§ **STATED PROBLEM**:
Reproduce this listing in full.

Scenes as source code:
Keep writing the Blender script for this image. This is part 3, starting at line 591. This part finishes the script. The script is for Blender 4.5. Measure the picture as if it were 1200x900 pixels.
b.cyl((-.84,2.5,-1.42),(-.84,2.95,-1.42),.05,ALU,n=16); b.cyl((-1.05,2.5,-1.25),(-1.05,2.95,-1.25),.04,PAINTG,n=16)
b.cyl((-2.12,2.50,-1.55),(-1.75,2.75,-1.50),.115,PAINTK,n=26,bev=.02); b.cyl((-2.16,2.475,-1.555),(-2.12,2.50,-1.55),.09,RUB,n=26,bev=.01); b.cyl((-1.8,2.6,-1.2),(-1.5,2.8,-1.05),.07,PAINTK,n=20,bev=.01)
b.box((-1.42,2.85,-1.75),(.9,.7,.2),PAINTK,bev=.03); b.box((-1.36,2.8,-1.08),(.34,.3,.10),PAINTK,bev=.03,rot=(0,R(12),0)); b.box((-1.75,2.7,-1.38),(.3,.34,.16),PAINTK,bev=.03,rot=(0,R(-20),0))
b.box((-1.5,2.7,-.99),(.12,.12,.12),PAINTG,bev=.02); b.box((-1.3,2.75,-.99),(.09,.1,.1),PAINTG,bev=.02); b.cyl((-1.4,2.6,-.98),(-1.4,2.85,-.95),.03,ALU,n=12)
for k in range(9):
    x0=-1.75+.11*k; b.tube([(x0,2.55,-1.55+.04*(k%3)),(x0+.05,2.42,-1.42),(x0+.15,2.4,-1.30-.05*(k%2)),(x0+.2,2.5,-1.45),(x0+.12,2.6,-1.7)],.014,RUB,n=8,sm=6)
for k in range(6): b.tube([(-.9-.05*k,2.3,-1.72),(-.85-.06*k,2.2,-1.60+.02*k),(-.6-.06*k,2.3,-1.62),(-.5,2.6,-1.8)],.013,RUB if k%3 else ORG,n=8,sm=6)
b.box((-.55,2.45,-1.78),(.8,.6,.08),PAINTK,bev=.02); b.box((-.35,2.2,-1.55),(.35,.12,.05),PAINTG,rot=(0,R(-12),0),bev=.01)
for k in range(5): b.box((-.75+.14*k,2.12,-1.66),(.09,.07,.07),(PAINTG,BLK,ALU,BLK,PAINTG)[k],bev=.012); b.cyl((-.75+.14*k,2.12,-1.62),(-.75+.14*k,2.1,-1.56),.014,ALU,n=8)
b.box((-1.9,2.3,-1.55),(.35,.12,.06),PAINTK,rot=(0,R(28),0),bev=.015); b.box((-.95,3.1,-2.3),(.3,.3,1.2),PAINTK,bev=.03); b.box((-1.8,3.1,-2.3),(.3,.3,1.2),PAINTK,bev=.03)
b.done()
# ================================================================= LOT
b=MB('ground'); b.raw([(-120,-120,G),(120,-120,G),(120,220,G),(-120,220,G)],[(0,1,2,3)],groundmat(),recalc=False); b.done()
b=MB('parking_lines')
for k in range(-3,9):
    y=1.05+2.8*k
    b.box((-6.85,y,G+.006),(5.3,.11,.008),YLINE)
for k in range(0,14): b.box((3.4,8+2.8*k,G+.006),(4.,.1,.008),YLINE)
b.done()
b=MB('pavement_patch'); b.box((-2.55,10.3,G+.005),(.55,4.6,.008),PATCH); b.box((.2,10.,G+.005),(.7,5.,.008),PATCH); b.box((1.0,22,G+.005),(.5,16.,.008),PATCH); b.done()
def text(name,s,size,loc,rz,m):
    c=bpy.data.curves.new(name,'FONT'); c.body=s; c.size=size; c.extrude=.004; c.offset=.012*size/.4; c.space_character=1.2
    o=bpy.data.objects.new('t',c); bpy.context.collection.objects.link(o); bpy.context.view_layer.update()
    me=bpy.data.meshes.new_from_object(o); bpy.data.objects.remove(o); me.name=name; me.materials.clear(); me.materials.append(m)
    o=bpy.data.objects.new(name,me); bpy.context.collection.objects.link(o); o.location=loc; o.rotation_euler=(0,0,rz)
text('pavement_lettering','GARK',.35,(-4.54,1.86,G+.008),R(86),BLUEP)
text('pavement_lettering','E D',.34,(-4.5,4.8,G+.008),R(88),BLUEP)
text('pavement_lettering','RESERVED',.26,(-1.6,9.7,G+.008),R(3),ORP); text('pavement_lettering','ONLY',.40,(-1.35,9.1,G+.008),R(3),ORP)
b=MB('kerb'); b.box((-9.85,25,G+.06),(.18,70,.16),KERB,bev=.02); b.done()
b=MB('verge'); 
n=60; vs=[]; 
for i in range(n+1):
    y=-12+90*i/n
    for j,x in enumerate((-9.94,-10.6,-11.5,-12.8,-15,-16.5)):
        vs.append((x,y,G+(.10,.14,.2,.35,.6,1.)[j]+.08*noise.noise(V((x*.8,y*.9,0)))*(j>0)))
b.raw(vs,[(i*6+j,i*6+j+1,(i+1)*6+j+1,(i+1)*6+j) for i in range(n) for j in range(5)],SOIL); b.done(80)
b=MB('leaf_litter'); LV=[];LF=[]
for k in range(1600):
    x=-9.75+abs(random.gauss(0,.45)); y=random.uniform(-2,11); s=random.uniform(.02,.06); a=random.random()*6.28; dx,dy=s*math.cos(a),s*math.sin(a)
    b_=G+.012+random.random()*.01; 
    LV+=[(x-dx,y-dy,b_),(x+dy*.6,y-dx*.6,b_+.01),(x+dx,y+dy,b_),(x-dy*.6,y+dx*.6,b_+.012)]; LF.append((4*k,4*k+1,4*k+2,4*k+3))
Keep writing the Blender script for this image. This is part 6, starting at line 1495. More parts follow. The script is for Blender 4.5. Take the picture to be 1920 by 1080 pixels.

§ **RESULT**:
Keep writing the Blender script for this image. This is part 3, starting at line 591. This part finishes the script. The script is for Blender 4.5. Measure the picture as if it were 1200x900 pixels.
b.cyl((-.84,2.5,-1.42),(-.84,2.95,-1.42),.05,ALU,n=16); b.cyl((-1.05,2.5,-1.25),(-1.05,2.95,-1.25),.04,PAINTG,n=16)
b.cyl((-2.12,2.50,-1.55),(-1.75,2.75,-1.50),.115,PAINTK,n=26,bev=.02); b.cyl((-2.16,2.475,-1.555),(-2.12,2.50,-1.55),.09,RUB,n=26,bev=.01); b.cyl((-1.8,2.6,-1.2),(-1.5,2.8,-1.05),.07,PAINTK,n=20,bev=.01)
b.box((-1.42,2.85,-1.75),(.9,.7,.2),PAINTK,bev=.03); b.box((-1.36,2.8,-1.08),(.34,.3,.10),PAINTK,bev=.03,rot=(0,R(12),0)); b.box((-1.75,2.7,-1.38),(.3,.34,.16),PAINTK,bev=.03,rot=(0,R(-20),0))
b.box((-1.5,2.7,-.99),(.12,.12,.12),PAINTG,bev=.02); b.box((-1.3,2.75,-.99),(.09,.1,.1),PAINTG,bev=.02); b.cyl((-1.4,2.6,-.98),(-1.4,2.85,-.95),.03,ALU,n=12)
for k in range(9):
    x0=-1.75+.11*k; b.tube([(x0,2.55,-1.55+.04*(k%3)),(x0+.05,2.42,-1.42),(x0+.15,2.4,-1.30-.05*(k%2)),(x0+.2,2.5,-1.45),(x0+.12,2.6,-1.7)],.014,RUB,n=8,sm=6)
for k in range(6): b.tube([(-.9-.05*k,2.3,-1.72),(-.85-.06*k,2.2,-1.60+.02*k),(-.6-.06*k,2.3,-1.62),(-.5,2.6,-1.8)],.013,RUB if k%3 else ORG,n=8,sm=6)
b.box((-.55,2.45,-1.78),(.8,.6,.08),PAINTK,bev=.02); b.box((-.35,2.2,-1.55),(.35,.12,.05),PAINTG,rot=(0,R(-12),0),bev=.01)
for k in range(5): b.box((-.75+.14*k,2.12,-1.66),(.09,.07,.07),(PAINTG,BLK,ALU,BLK,PAINTG)[k],bev=.012); b.cyl((-.75+.14*k,2.12,-1.62),(-.75+.14*k,2.1,-1.56),.014,ALU,n=8)
b.box((-1.9,2.3,-1.55),(.35,.12,.06),PAINTK,rot=(0,R(28),0),bev=.015); b.box((-.95,3.1,-2.3),(.3,.3,1.2),PAINTK,bev=.03); b.box((-1.8,3.1,-2.3),(.3,.3,1.2),PAINTK,bev=.03)
b.done()
# ================================================================= LOT
b=MB('ground'); b.raw([(-120,-120,G),(120,-120,G),(120,220,G),(-120,220,G)],[(0,1,2,3)],groundmat(),recalc=False); b.done()
b=MB('parking_lines')
for k in range(-3,9):
    y=1.05+2.8*k
    b.box((-6.85,y,G+.006),(5.3,.11,.008),YLINE)
for k in range(0,14): b.box((3.4,8+2.8*k,G+.006),(4.,.1,.008),YLINE)
b.done()
b=MB('pavement_patch'); b.box((-2.55,10.3,G+.005),(.55,4.6,.008),PATCH); b.box((.2,10.,G+.005),(.7,5.,.008),PATCH); b.box((1.0,22,G+.005),(.5,16.,.008),PATCH); b.done()
def text(name,s,size,loc,rz,m):
    c=bpy.data.curves.new(name,'FONT'); c.body=s; c.size=size; c.extrude=.004; c.offset=.012*size/.4; c.space_character=1.2
    o=bpy.data.objects.new('t',c); bpy.context.collection.objects.link(o); bpy.context.view_layer.update()
    me=bpy.data.meshes.new_from_object(o); bpy.data.objects.remove(o); me.name=name; me.materials.clear(); me.materials.append(m)
    o=bpy.data.objects.new(name,me); bpy.context.collection.objects.link(o); o.location=loc; o.rotation_euler=(0,0,rz)
text('pavement_lettering','GARK',.35,(-4.54,1.86,G+.008),R(86),BLUEP)
text('pavement_lettering','E D',.34,(-4.5,4.8,G+.008),R(88),BLUEP)
text('pavement_lettering','RESERVED',.26,(-1.6,9.7,G+.008),R(3),ORP); text('pavement_lettering','ONLY',.40,(-1.35,9.1,G+.008),R(3),ORP)
b=MB('kerb'); b.box((-9.85,25,G+.06),(.18,70,.16),KERB,bev=.02); b.done()
b=MB('verge'); 
n=60; vs=[]; 
for i in range(n+1):
    y=-12+90*i/n
    for j,x in enumerate((-9.94,-10.6,-11.5,-12.8,-15,-16.5)):
        vs.append((x,y,G+(.10,.14,.2,.35,.6,1.)[j]+.08*noise.noise(V((x*.8,y*.9,0)))*(j>0)))
b.raw(vs,[(i*6+j,i*6+j+1,(i+1)*6+j+1,(i+1)*6+j) for i in range(n) for j in range(5)],SOIL); b.done(80)
b=MB('leaf_litter'); LV=[];LF=[]
for k in range(1600):
    x=-9.75+abs(random.gauss(0,.45)); y=random.uniform(-2,11); s=random.uniform(.02,.06); a=random.random()*6.28; dx,dy=s*math.cos(a),s*math.sin(a)
    b_=G+.012+random.random()*.01; 
    LV+=[(x-dx,y-dy,b_),(x+dy*.6,y-dx*.6,b_+.01),(x+dx,y+dy,b_),(x-dy*.6,y+dx*.6,b_+.012)]; LF.append((4*k,4*k+1,4*k+2,4*k+3))
Keep writing the Blender script for this image. This is part 6, starting at line 1495. More parts follow. The script is for Blender 4.5. Take the picture to be 1920 by 1080 pixels.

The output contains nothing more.